Roethke's search for a "still, but not deep center" is certainly reminiscent of Eliot's quest for a "still point of the turning world"; however, the conclusion of the poem takes Roethke's speaker in a very different direction from that taken by Eliot's more philosophically introspective narrator. As Roethke travels deeper into his reunion with nature, he finds his "lost self' changing into "a sea-shape turning around." Faced with "his own immensity," he experiences "all the waves, all their loose wandering fire." The waves of the ocean are at the same time the waves ofhis own physical being, bringing to him "the murmur of the absolute." He discovers the eternal not in the neat patterns of gardens or in the historical experience of religious tradition, but in the plenitude and endless variety of nature:

The mountain with its singular bright shade Like the blue shine on freshly frozen snow, The after-light upon ice-burdened pines; Odor of basswood on a mountain-slope, A scent beloved of bees; Silence of water above a sunken tree: The pure serene of memory in one man -A ripple widening from a single stone Winding around the waters of the world.

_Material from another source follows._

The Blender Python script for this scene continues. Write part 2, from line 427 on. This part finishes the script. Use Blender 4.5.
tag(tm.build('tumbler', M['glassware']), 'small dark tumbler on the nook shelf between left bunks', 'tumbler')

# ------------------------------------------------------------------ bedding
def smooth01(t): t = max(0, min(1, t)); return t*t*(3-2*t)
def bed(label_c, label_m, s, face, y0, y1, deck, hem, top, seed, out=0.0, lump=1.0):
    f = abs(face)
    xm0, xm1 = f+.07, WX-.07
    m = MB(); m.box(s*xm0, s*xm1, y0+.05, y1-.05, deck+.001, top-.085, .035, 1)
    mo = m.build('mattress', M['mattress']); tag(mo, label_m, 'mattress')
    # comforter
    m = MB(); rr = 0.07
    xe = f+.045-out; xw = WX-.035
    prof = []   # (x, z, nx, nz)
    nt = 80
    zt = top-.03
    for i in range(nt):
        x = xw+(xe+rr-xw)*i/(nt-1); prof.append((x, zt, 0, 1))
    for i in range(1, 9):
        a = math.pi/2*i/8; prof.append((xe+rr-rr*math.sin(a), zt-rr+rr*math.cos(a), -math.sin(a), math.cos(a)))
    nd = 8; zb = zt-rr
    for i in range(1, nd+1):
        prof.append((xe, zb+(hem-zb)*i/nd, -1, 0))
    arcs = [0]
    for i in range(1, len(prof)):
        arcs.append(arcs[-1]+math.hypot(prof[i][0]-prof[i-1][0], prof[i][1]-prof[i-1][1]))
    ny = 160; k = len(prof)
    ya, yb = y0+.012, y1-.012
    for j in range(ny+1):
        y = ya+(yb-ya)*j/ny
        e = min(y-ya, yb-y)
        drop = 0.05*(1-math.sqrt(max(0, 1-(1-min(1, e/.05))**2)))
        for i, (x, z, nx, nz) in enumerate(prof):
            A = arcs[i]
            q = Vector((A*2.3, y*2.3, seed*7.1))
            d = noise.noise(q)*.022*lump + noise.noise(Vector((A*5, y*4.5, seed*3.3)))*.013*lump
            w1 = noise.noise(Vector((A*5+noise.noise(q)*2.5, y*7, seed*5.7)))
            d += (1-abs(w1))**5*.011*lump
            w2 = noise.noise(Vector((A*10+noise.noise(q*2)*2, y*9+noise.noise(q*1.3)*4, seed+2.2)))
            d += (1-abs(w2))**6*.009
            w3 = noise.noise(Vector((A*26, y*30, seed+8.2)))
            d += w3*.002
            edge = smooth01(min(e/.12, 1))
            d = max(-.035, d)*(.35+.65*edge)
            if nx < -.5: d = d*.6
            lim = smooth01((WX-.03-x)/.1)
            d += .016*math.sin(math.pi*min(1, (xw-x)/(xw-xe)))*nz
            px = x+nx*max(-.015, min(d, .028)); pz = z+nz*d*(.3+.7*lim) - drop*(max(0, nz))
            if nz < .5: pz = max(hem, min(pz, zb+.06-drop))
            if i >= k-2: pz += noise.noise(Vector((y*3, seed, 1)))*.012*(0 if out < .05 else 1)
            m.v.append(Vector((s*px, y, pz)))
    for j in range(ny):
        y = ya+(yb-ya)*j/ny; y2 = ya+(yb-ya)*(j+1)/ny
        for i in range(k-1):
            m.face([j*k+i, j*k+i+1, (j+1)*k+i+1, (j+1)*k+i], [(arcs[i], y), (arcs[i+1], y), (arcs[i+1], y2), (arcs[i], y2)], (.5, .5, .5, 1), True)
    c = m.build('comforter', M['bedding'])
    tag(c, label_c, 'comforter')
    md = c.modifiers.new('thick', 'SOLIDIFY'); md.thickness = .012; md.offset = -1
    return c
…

Roethke's use of sound, and especially the alliteration of several different consonants, brings a sonic richness to the passage that matches its rich presentation of aural, visual, and olfactory imagery. The synthesis of sound, image, and idea brings us to the deepest point in Roethke's meditative process, where the speaker is finally reconciled with his natural surroundings as well as his own physical and psychic nature.